■ **Exercise prompt**: Each line from the top of the listing through the one holding "h = .05 * n_lo" should be restated word for word, with nothing added and no pictures.

■ **Data provided**:
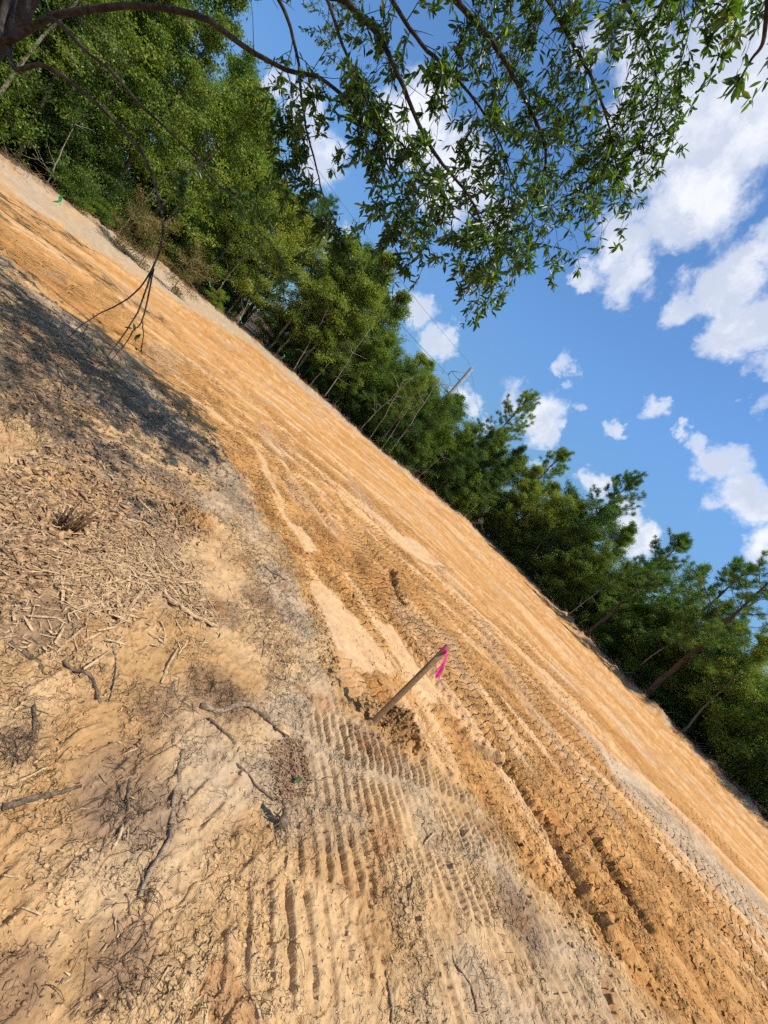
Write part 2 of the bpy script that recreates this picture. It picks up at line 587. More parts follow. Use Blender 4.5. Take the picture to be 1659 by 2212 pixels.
def ground_fn(x, y):
    x = np.asarray(x, np.float32); y = np.asarray(y, np.float32)
    r = np.hypot(x, y)
    near = 1 - sst(7, 16, r)
    n_lo = fbm(x * .35, y * .35, 3, 1)
    n_md = fbm(x * 1.6, y * 1.6, 4, 5)
    n_hi = fbm(x * 7, y * 7, 4, 9, .6)
    n_cr = fbm(x * 16, y * 16, 3, 21, .6)
    h = .05 * n_lo * np.clip(r / 8, .3, 2) + .014 * n_md

    B = np.interp(x, BX, BY) + .20 * fbm(x * 1.1, y * 1.1, 3, 31) + .07 * n_hi
    fg = sst(-.10, .10, B - y)
    de = edge_dist(x, y) + .55 * fbm(x * .6, y * .6, 4, 41, .6)

    # ---- streak coordinates
    q = x * .65 + y * .76
    s = x * .76 - y * .65
    qw = q + .16 * fbm(x * .55, y * .55, 2, 51)
    g1 = np.hypot(x - 3, y + 5); a1 = np.arctan2(x - 3, y + 5)
    g2 = np.sqrt((x / 16) ** 2 + (y / 31) ** 2) * 24; a2 = np.arctan2(x / 16, y / 31)
    wq = 1 - sst(5.0, 8.0, r)
    w2 = sst(10, 16, r)
    w1 = np.clip(1 - wq - w2, 0, 1)
    Sq = fbm(qw * 2.4, s * .5, 4, 61, .6)
    S1 = .9 * fbm(g1 * 1.9 + .5 * n_lo, a1 * 1.9, 5, 71, .72) + .25 * fbm((x * .35 + y * .94) * 1.5, (x * .94 - y * .35) * .2, 3, 73, .6) + .08 * n_md
    S2 = .95 * fbm(g2 * 1.5 + .5 * n_lo, a2 * 1.8, 5, 81, .74) + .22 * fbm(g1 * .9, a1 * 2, 3, 83, .6)
    S = wq * Sq + 1.45 * w1 * S1 + 1.6 * w2 * S2
    pale = sst(.08, .36, S) * (1 - fg)
    darks = sst(.08, .34, -S) * (1 - fg)
    h += (1 - fg) * (.034 * S * (w1 + w2) + .012 * S)

    # ---- smooth plates left by the blade
    plate = np.zeros_like(h)
    wob = .03 * n_hi + .03 * n_md
    for P in [[(660, 1255), (700, 1262), (775, 1335), (840, 1420), (852, 1455), (790, 1450), (725, 1400)],
              [(805, 1335), (850, 1350), (905, 1440), (960, 1500), (935, 1520), (870, 1440)],
              [(625, 1130), (650, 1140), (690, 1190), (665, 1195)],
              [(1300, 1620), (1345, 1650), (1445, 1722), (1420, 1722), (1330, 1672)],
              [(830, 1140), (900, 1170), (960, 1225), (930, 1222), (870, 1185)]]:
        plate = np.maximum(plate, poly_mask(x, y, P, .035, wob))
    # ---- machine tracks in the orange sand
    crumb = np.clip(.55 + .9 * fbm(x * .9, y * .9, 3, 91), 0, 1) * (1 - .8 * pale)
    lug = np.zeros_like(h)
    trk = np.zeros_like(h)
    rs = np.random.RandomState(5)
    for i, (c, wd, pitch, dep, amp) in enumerate([
            (2.82, .17, .075, .010, .020), (3.20, .16, .085, .012, .022), (3.56, .15, .070, .010, .018), (3.95, .11, .10, .045, .016),
            (4.32, .16, .085, .012, .022), (4.72, .10, .09, .034, .014), (5.10, .17, .09, .010, .020), (5.55, .17, .10, .012, .022),
            (6.00, .18, .10, .012, .020), (6.55, .18, .11, .014, .020), (7.1, .2, .12, .014, .02), (7.8, .2, .13, .016, .02)]):
        t = (qw - c) / wd
        win = sst(1.05, .85, np.abs(t))
        wear = sst(-.25, .15, fbm(x * .8 + i * 9, y * .8, 3, 101 + i))
        chev = np.sin(2 * np.pi * (s / pitch + .9 * np.abs(t) * (1 if i % 2 else -.6)) + 1.2 * n_md)
        bars = sst(-.35, .55, chev)
        k = win * wear * (1 - fg) * near
        h += -dep * sst(1.2, .6, np.abs(t)) * wear * (1 - fg) + .010 * np.exp(-((np.abs(t) - 1.2) / .22) ** 2) * (.6 + n_hi) * (1 - fg) * near
        lug += amp * (bars - .5) * k
        trk = np.maximum(trk, k)
    rut_dark = np.zeros_like(h)
    # the two ruts where a wheel sank in
    for (P, wd, dep) in [(((1000, 1580), (1040, 1612), (1105, 1680), (1180, 1800), (1250, 1925), (1330, 2050)), .058, .15),
                         (((1270, 1800), (1300, 1850), (1350, 1930), (1390, 2000)), .05, .13),
                         (((845, 1230), (855, 1270), (868, 1300)), .05, .05)]:
        W = np.array([gp(*p) for p in P])
        best = np.full(h.shape, 9.0, np.float32)
        sid = np.zeros_like(h)
        for a, b in zip(W[:-1], W[1:]):
            d = b - a
            t = np.clip(((x - a[0]) * d[0] + (y - a[1]) * d[1]) / d.dot(d), 0, 1)
            ox, oy = x - a[0] - t * d[0], y - a[1] - t * d[1]
            di = np.hypot(ox, oy)
            sid = np.where(di < best, ox * .65 + oy * .76, sid)
            best = np.minimum(best, di)
        best = best + .009 * n_hi
        f = sst(wd * 1.0, wd * .55, best)
        gate = .25 + .75 * sst(-.5, -.15, fbm(x * 1.7, y * 1.7, 2, 133))
        h += -dep * f * gate + (.012 + .045 * sst(-.02, .04, sid)) * np.exp(-((best - wd * 1.6) / (wd * .6)) ** 2) * (.8 + n_hi + n_cr)
        lug *= 1 - f
        rut_dark = np.maximum(rut_dark, f * gate)
    h += lug * (1 - .9 * plate) * 1.25

    crumb *= 1 - plate
    # ---- foreground lug prints, bars across a path that runs up and to the right
    t1 = -.40 * x + .92 * y + .07 * fbm(x * .9, y * .9, 2, 141)
    s1 = .92 * x + .40 * y
    flug = np.zeros_like(h); fmask = np.zeros_like(h)
    for i, (c, wd, pitch, amp) in enumerate([(2.06, .13, .07, .022), (1.78, .135, .066, .042), (1.47, .145, .074, .032), (1.14, .16, .082, .028), (.80, .17, .092, .028),
                                             (.45, .17, .10, .028), (.08, .18, .105, .028), (-.32, .17, .10, .020), (-.75, .18, .11, .02), (-1.25, .2, .11, .02)]):
        t = (t1 - c) / wd
        win = sst(1.12, .72, np.abs(t) + .10 * n_hi)
        wear = (.25 + .75 * sst(-.45, .25, fbm(x * 1.8 + i * 5, y * 1.8, 3, 151 + i))) * (.75 + .5 * pn(s1 / pitch * .9, t * .5 + i * 7, 160 + i))
        chev = np.sin(2 * np.pi * (s1 / pitch + .25 * t + .12 * t * t) + 1.6 * n_md + .5 * n_hi)
        k = win * wear * sst(.05, .75, x + .30 * n_md - .10 * y + .25 * fbm(x * 1.1, y * 1.1, 2, 149))
        flug += amp * (sst(-.12, .38, chev) - .5) * k
        fmask = np.maximum(fmask, k)
    for P in [[(700, 1420), (745, 1410), (830, 1480), (800, 1530), (745, 1500)]]:
        pm = poly_mask(x, y, P, .04, wob)
        ch = np.sin(2 * np.pi * (x * .80 + y * -.6) / .085)
        h += pm * .035 * (sst(-.4, .4, ch) - .5)
        crumb *= 1 - pm
    h += fg * flug * 1.3
    # blunt diagonal prints close to the feet
    sb = .97 * x - .22 * y + .05 * n_md; tb_ = .22 * x + .97 * y
    row = np.floor(tb_ / .21)
    bb = np.sin(2 * np.pi * (sb / .105 + .37 * row) + .9 * n_md)
    cc_ = np.sin(np.pi * np.mod(tb_ / .21, 1.0))
    blunt = sst(-.1, .75, bb) * sst(.15, .6, cc_) * sst(-.25, .15, fbm(x * 1.6, y * 1.6, 3, 331)) * sst(1.75, 1.25, r) * (1 - .8 * np.clip(fmask, 0, 1))
    h += fg * blunt * .026
    fmask = np.maximum(fmask, blunt * .8)

    # ---- crumbs and clods
    cl = np.maximum(0, n_hi - .12)
    ridg = 1 - 2 * np.abs(fbm(x * 4.2, y * 4.2, 3, 171))
    n_fi = pn(x * 34, y * 34, 301) * (1 - sst(3, 6, r))
    crk = sst(.07, .0, np.abs(fbm(x * 5.5, y * 5.5, 2, 311)) + .10 * (1 - sst(-.1, .3, fbm(x * 1.2, y * 1.2, 2, 317))))
    h += near * (1 - fg) * crumb * (.050 * cl + .019 * n_cr + .007 * n_fi - .010 * crk)
    rough_fg = np.clip(.45 + 1.1 * fbm(x * 1.3, y * 1.3, 3, 181), .12, 1) * (1 - .75 * fmask)
    h += fg * (.050 * rough_fg * cl + .019 * n_cr * (.30 + rough_fg) + .016 * ridg * rough_fg + .008 * n_fi * (.3 + rough_fg) - .012 * crk)
    # crumbly spill along the grey / orange line
    spill = np.exp(-((B - y) / .13) ** 2) * sst(-.3, .3, fbm(x * 2, y * 2, 2, 191))
    h += spill * (.022 + .05 * cl) * near

    def mound(px, py, rd, ht, rg):
        c = gp(px, py)
        d = np.hypot(x - c[0], y - c[1]) / rd + .25 * n_hi
        f = np.exp(-d ** 2)
        return f * ht * (1 + rg * (n_hi + n_cr)), f
    m1, f1 = mound(862, 1572, .18, .075, 1.5)
    m2, f2 = mound(410, 1130, .16, .09, .8)
    m3, f3 = mound(905, 1625, .07, .05, .8)
    m4, f4 = mound(800, 1530, .08, .035, 1.4)
    m5, f5 = mound(20, 930, .35, .10, .8)
    h += m1 + m2 + m3 + m4 + m5
    # edge berm of pushed-up topsoil, and forest floor behind
    bm = np.exp(-((de - .3) / .55) ** 2)
    h += bm * (.12 + .40 * np.maximum(0, fbm(x * 1.0, y * 1.0, 4, 201, .6))) + .05 * (de < 0)

    # ---- colour
    col = ORANGE[None] * np.ones((x.size, 1)) if x.ndim == 1 else None
    v = lambda a: a[:, None]
    col = lerp(col, ORANGE2, v(darks * .75))
    col = lerp(col, PALE, v(pale * .85))
    col = lerp(col, PALE * .97, v(plate))
    col = lerp(col, GREY * 1.1, v((1 - fg) * sst(.18, .42, fbm(x * .5 + q * .3, y * .5, 3, 211)) * .28))
    col = lerp(col, RUST, v((1 - fg) * sst(.34, .55, fbm(x * 1.4, y * 1.4, 3, 221)) * .55 * near))
    # grey swath on the lower right
    gr = poly_mask(x, y, [(1270, 1590), (1360, 1660), (1560, 1860), (1659, 1960), (1659, 2030), (1500, 1870), (1340, 1700)], .25, .35 * n_md)
    col = lerp(col, GREY * 1.12, v(gr * .7))
    fcol = lerp(TAN[None], TAN2[None], v(sst(-.1, .45, fbm(x * 1.7, y * 1.7, 4, 231))))
    gmask = (1 - .6 * fmask) * sst(-.05, .42, fbm(x * 1.05, y * 1.05, 3, 241) + .55 * np.exp(-((B - y - .45) / .42) ** 2) - .10)
    fcol = lerp(fcol, GREY[None], v(gmask * .62))
    fcol = lerp(fcol, TAN[None] * 1.12, v(fmask * sst(0, .5, n_md) * .5))
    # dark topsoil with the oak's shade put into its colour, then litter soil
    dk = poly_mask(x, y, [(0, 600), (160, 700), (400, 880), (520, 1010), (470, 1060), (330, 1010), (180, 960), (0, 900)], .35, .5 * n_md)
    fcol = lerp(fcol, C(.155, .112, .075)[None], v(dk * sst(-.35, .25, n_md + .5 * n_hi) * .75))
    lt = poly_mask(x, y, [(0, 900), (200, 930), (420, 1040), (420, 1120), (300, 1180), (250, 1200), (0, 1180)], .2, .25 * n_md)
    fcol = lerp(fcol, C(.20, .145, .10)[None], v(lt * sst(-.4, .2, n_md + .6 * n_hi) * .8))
    hum = np.zeros_like(h)
    for (px, py, rd) in [(630, 1640, .17), (470, 1500, .25), (340, 1540, .16), (260, 1650, .2), (560, 1290, .22), (620, 1720, .12), (60, 1330, .22),
                         (240, 1720, .18), (250, 2090, .12), (1130, 1980, .25), (50, 1600, .13), (30, 2120, .1), (330, 1760, .14), (480, 1320, .2)]:
        c = gp(px, py)
        hum = np.maximum(hum, np.exp(-(np.hypot(x - c[0], y - c[1]) / rd) ** 2))
    fcol = lerp(fcol, C(.16, .092, .058)[None], v(sst(.25, .9, hum + .45 * n_md + .3 * n_hi) * .6))
    fcol = lerp(fcol, RUST[None] * .8, v(sst(.42, .6, fbm(x * 2.3, y * 2.3, 3, 251)) * .5))
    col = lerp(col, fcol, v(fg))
    col = lerp(col, C(.34, .175, .065)[None], v(np.clip(f1 * 1.4, 0, 1) * .9))
    col = lerp(col, ORANGE[None], v(np.clip(f2 * 1.3, 0, 1) * .9))
    col = lerp(col, C(.40, .24, .10)[None], v(np.clip(spill * .8 + f4, 0, 1) * .6))
    # darker brown soil colour inside the ruts
    col = lerp(col, C(.15, .072, .028)[None], v(rut_dark * .85))
    gw = np.interp(x, [-20, -14, -9, -5, 0, 20], [6.0, 5.8, 4.8, 2.4, 1.6, .8])
    gs = sst(gw, gw - .7 - .06 * np.abs(gw), de + .5 * n_md)
    gcol = lerp((GREY * 1.08)[None], (TAN * .95)[None], v(sst(0, .5, n_md + .4 * n_lo)))
    col = lerp(col, gcol, v(gs * .9))
    br = sst(1.1, .3, de + .3 * n_hi)
    col = lerp(col, C(.27, .15, .08)[None], v(br * sst(-.3, .3, n_md) * .8))
    col = lerp(col, FOREST[None], v(sst(.15, -.35, de)))
    col = col * v(1 + .16 * n_hi + .10 * n_cr * near)
    global ROUGH, LUGA
    lw = np.clip(.25 + 1.6 * fbm(x * .55, y * .55, 3, 341), 0, 1)
    LUGA = np.maximum(sst(.25, .65, trk) * .55, lw * sst(3.0, 4.2, r)) * (1 - fg) * (1 - plate) * (1 - .8 * pale) * (1 - rut_dark) * (1 - sst(8, 13, r)) * (1 - gs)
    ROUGH = np.clip((1 - .75 * plate) * (1 - .55 * pale) * (1 - .55 * fmask * fg) * (.55 + .6 * crumb * (1 - fg) + .5 * rough_fg * fg), .12, 1.15) * (1 - .8 * sst(4.5, 13, r))
    return h, np.clip(col, .01, .9)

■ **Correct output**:
Write part 2 of the bpy script that recreates this picture. It picks up at line 587. More parts follow. Use Blender 4.5. Take the picture to be 1659 by 2212 pixels.
def ground_fn(x, y):
    x = np.asarray(x, np.float32); y = np.asarray(y, np.float32)
    r = np.hypot(x, y)
    near = 1 - sst(7, 16, r)
    n_lo = fbm(x * .35, y * .35, 3, 1)
    n_md = fbm(x * 1.6, y * 1.6, 4, 5)
    n_hi = fbm(x * 7, y * 7, 4, 9, .6)
    n_cr = fbm(x * 16, y * 16, 3, 21, .6)
    h = .05 * n_lo * np.clip(r / 8, .3, 2) + .014 * n_md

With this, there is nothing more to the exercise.